Tuesday, February 1, 2011

What other ridiculous things can I complain about?

Originally posted March 17, 2010. Important to note is that I used to be employed at LM at that time... Oh, how things have changed.

Tuesday

day of the week

Tuesdays are often in the neutral zone; the hatred is typically reserved for Mondays. The rest of the week after Tuesday usually consists of 'hanging in there,' 'almost there,' 'finally, it's the weekend!' to 'wow that was a fast week.' Rinse, repeat. However, under further analysis, it has been discovered that Tuesdays fucking suck.

As previously mentioned, Mondays usually takes the brunt of the anger, though it typically begins Sunday night as one must segue from an open day full of possibility to a weekday night schedule (i.e. going to sleep at a decent time). However, I do have something to look forward to: for the price of a half hour to forty five minute useless meeting, we get a free breakfast, consisting of bagels, muffins, croissants and fruit. And since it's a Monday, I typically zone out for about an hour or two and then surf the internet, citing 'a bad case of the Mondays,' for my inability to focus. And then I actually get down to doing work but leftover fatigue from the weekend (either from sleeping too much or sleeping too little) catches up with me and I cower behind my double monitors (which I adjust accordingly) with my giant headphones while holding my tablet pen just right for a deceptive power nap, which, I actually do get a good five minutes in a fifteen minute session since my paranoia of getting caught keeps me from fully making efficient use of my time. After my coworker, who has been watching me and mocks me with a tiny smirk, starts to chat with me on the computer with the pings, courtesy of gchat, jarring me awake, my nap time is over. To make it official, despite the fact that I may be merely peckish and not actually that hungry, I go and grab another bagel (often just a quarter, though I still slather it liberally with scallion or vegetable cream cheese), and loiter in the kitchen as other people come and go by the water cooler. Conversation is had, dumb jokes are made, and conspiratorial whispers are passed around as everybody I end up talking to hate the same three people. I go back to my desk and go back to work. It is now 1:30, so I have lunch, usually at my desk if it's still cold outside, while watching slow buffering shows while surfing the internet; efficiency is now at 98%. From 2-4 I usually resume work while also checking the internet, or I take an hour long break, in which I take a walk. And then I get back and the last two hours of work I get more done than I have the entire day and then I look at the clock and it's time to go home and I interrupt myself and do just that even though I've finally gotten into the swing of things because bitches don't pay me enough. Mondays actually pass by really fast.
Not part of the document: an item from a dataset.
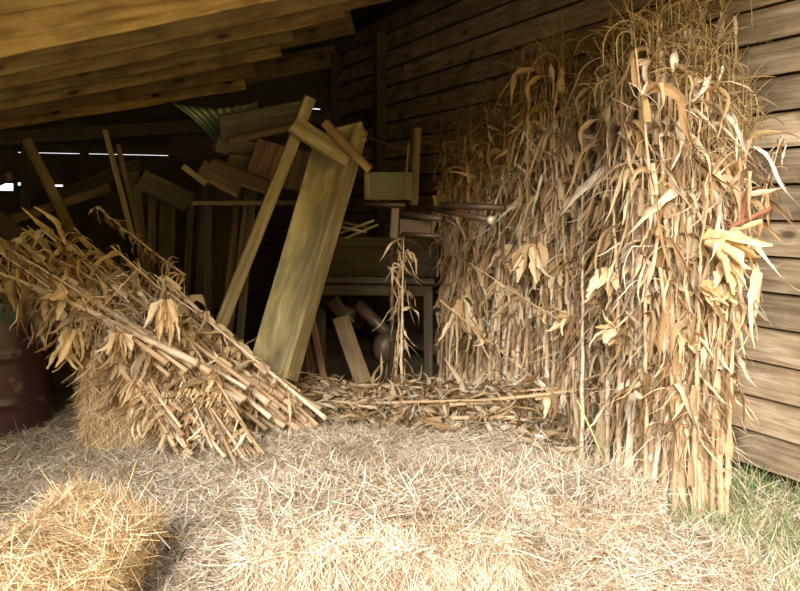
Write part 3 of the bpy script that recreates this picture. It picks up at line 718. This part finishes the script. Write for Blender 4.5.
# green metal box panel and rack right of the trough
t = thing('metal_cabinet', 'worn green metal panel right of the big trough', 'panel', P(388, 202, 6.1))
plank('panel', P(364, 186, 6.1), P(412, 186, 6.15), .19, .03, M['panelgreen'], 0, t, warp=.002)
plank('edge_flange', P(367, 174, 6.06), P(367, 199, 6.06), .035, .012, M['olive'], 0, t, warp=0)
board('upright post behind the green panel', (413, 205), 6.2, (417, 128), 6.25, .055, .05, 'brownp', .5, 'timber', 'timber')
board('slanted splint leaning on the post', (404, 200), 6.0, (409, 143), 6.1, .015, .015, 'brownp', .2, 'timber', 'timber')
t = thing('farm_machine', 'rusty metal frame under the green panel at the edge of the shock', 'machine frame', P(410, 260, 5.7))
def pipe(name, a, Ya, b, Yb, r, parent, mat='steel', hollow=False):
    A, B = P(*a, Ya)-parent.location, P(*b, Yb)-parent.location; mb = MB(); mb.tube([A, B], r, 14, not hollow)
    if hollow:
        d = (B-A).normalized(); mb.tube([B, B+d*.001, A], [r*.6, r*.6, r*.6], 14, False)
    return link(name, mb.mesh(name, M[mat], True), parent)
pipe('pipe', (395, 213), 5.9, (442, 219), 5.6, .020, t); pipe('pipe', (425, 207), 5.8, (490, 220), 5.35, .020, t)
pe = pipe('pipe_end', (489, 219.6), 5.36, (493, 220.5), 5.33, .026, t, 'paleend', False)
pipe('pipe', (440, 205), 5.6, (505, 208), 5.4, .022, t, 'steel'); pipe('pipe', (402, 234), 5.8, (440, 236), 5.7, .014, t); pipe('pipe', (365, 204), 6.0, (405, 205), 5.9, .014, t)
plank('plate', P(400, 226, 5.85), P(432, 228, 5.8), .10, .02, M['steel'], 0, t); plank('upright', P(394, 238, 5.85), P(396, 208, 5.85), .05, .02, M['steel'], 0, t)
# pale slats
for i, (a, b) in enumerate([((338, 226), (366, 232)), ((340, 233), (374, 220)), ((345, 238), (378, 224)), ((336, 221), (368, 228))]):
    board('thin pale slat between the trough and the metal frame, one of four', a, 6.0+.05*i, b, 5.9+.05*i, .016, .01, 'olive', 0, 'slat', 'slat', 'pale slats right of the trough')
# workbench in the dark
t = thing('work_bench', 'grey plank bench in the shadow behind the trough', 'bench', P(360, 300, 7.2))
plank('bench_top', P(318, 282, 6.9), P(432, 284, 7.0), .30, .05, M['greyp'], 1.35, t)
plank('apron', P(318, 290, 6.85), P(432, 291, 6.95), .08, .03, M['greyp'], 0, t)
plank('back_board', P(300, 255, 7.4), P(440, 258, 7.4), .32, .03, M['sheath'], 0, t)
for x in (322, 428): plank('leg', P(x, 388, 6.95), P(x, 290, 6.95), .07, .06, M['greyp'], 0, t)
# junk under the bench
board('thick short board leaning in the gap below the bench', (364, 384), 6.0, (340, 318), 6.25, .115, .045, 'brownp', .3)
board('thin reddish stick leaning in the gap, right of the trough foot', (325, 385), 5.9, (309, 308), 6.1, .045, .03, 'redp', .2, 'timber', 'timber')
board('short stub between the trough foot and the reddish stick', (311, 372), 6.1, (305, 326), 6.1, .05, .05, 'redp', .2, 'timber', 'timber')
t = thing('cart_axle', 'rusty axle with a wheel hub under the bench', 'axle', P(390, 345, 6.6))
pipe('axle', (318, 300), 6.7, (352, 316), 6.5, .05, t); pipe('axle', (358, 305), 6.6, (395, 340), 6.5, .045, t)
mb = MB(); A = P(392, 348, 6.5)-t.location; mb.tube([A+Vector((-.03, .06, .0)), A+Vector((0, -.02, 0)), A+Vector((.02, -.05, 0))], [.13, .13, .08], 20)
link('wheel_hub', mb.mesh('wheel_hub', M['steel'], True), t)
plank('bracket', P(333, 300, 6.4), P(350, 325, 6.35), .09, .03, M['steel'], .4, t)
t = [o for o in bpy.data.objects if o.name == 'farm_machine'][0]
pipe('leg_pipe', (392, 204), 6.3, (392, 420), 6.3, .018, t)
# taut wire
mb = MB(); mb.tube([P(369, 137, 5.7), P(411, 153, 6.2)], .003, 5); tag(link('wire', mb.mesh('wire', M['steel'])), 'thin wire running from the trough top to the post', 'wire')
# fallen bare plank in the grass front right + stub
A, B = Vector((1.02, 4.50, .13)), Vector((1.45, 4.02, .03))
tag(plank('old_board', A, B, .09, .02, M['orangep'], 0, facing=Vector((0, -.3, 1))), 'thin orange-brown board half buried at the right edge of the straw', 'board')

# ------------------------------------------------------------------ light and camera
W = bpy.data.worlds.new('sky'); bpy.context.scene.world = W; W.use_nodes = True; n = W.node_tree; n.nodes.clear()
o = n.nodes.new('ShaderNodeOutputWorld'); b = n.nodes.new('ShaderNodeBackground')
# open white sky; golden low band added towards -Y to light the tops warmly
tc = n.nodes.new('ShaderNodeTexCoord'); sx = n.nodes.new('ShaderNodeSeparateXYZ'); n.links.new(tc.outputs['Generated'], sx.inputs[0])
hi = ramp(n, sx.outputs[2], [(.30, (.86, .60, .17)), (.50, (.93, .96, 1))])
lt = n.nodes.new('ShaderNodeMath'); lt.operation = 'LESS_THAN'; lt.inputs[1].default_value = .1; n.links.new(sx.outputs[1], lt.inputs[0])
n.links.new(mix(n, (.93, .96, 1), hi, lt.outputs[0]), b.inputs[0]); b.inputs[1].default_value = 1.9
n.links.new(b.outputs[0], o.inputs[0])
s = bpy.data.lights.new('sun', 'SUN'); s.energy = 5.2; s.angle = math.radians(26); s.color = (1, .955, .90)
so = bpy.data.objects.new('sun', s); C.objects.link(so)
d = Vector((.16, .88, -.45)).normalized()        # direction the light travels
so.rotation_mode = 'QUATERNION'; so.rotation_quaternion = Vector((0, 0, -1)).rotation_difference(d)
cam = bpy.data.cameras.new('camera'); co = bpy.data.objects.new('camera', cam); C.objects.link(co)
co.location = (0, 0, EYE); co.rotation_euler = (PI/2, 0, 0); cam.sensor_width = 36; cam.lens = F/800*36; cam.shift_y = -(295.5-HY)/800; cam.clip_start = .05
sc = bpy.context.scene; sc.camera = co
sc.view_settings.view_transform = 'Standard'; sc.view_settings.look = 'None'; sc.view_settings.gamma = 1; sc.view_settings.use_curve_mapping = False
sc.view_settings.exposure = 0.33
Mondays have an excuse in a way- it's Monday and I am miserable, therefore I am sluggish and unable to work. Tuesdays, however, have no excuse. It's the day before Wednesday, which is nicer because a lot of the blogs I check during my rounds include pictures of adorable animals and a 'Happy Hump Day!' slogan (when I first saw that phrase, I was confused and thought of the wrong things). Without free breakfast and without the excuse that it's a Monday, I very quickly fall into a slump. I don't think I actually begin to do work (aside from pretending that I am) until after 11:30. It's too far to start fawning for the weekend, and a little too far fetched to blame tiredness on the weekend before, though I for one, usually need up until Tuesday at the very least to recharge my social batteries (for an introvert, weekends of hanging out end up being exhausting sometimes). Tuesdays are spent wishing that it was a different day, yet at the same time not really, since time is moving fast enough as it is- on the rest of the days at least.

All in all, I could do without Tuesdays, and I can't think of anything good on TV then either.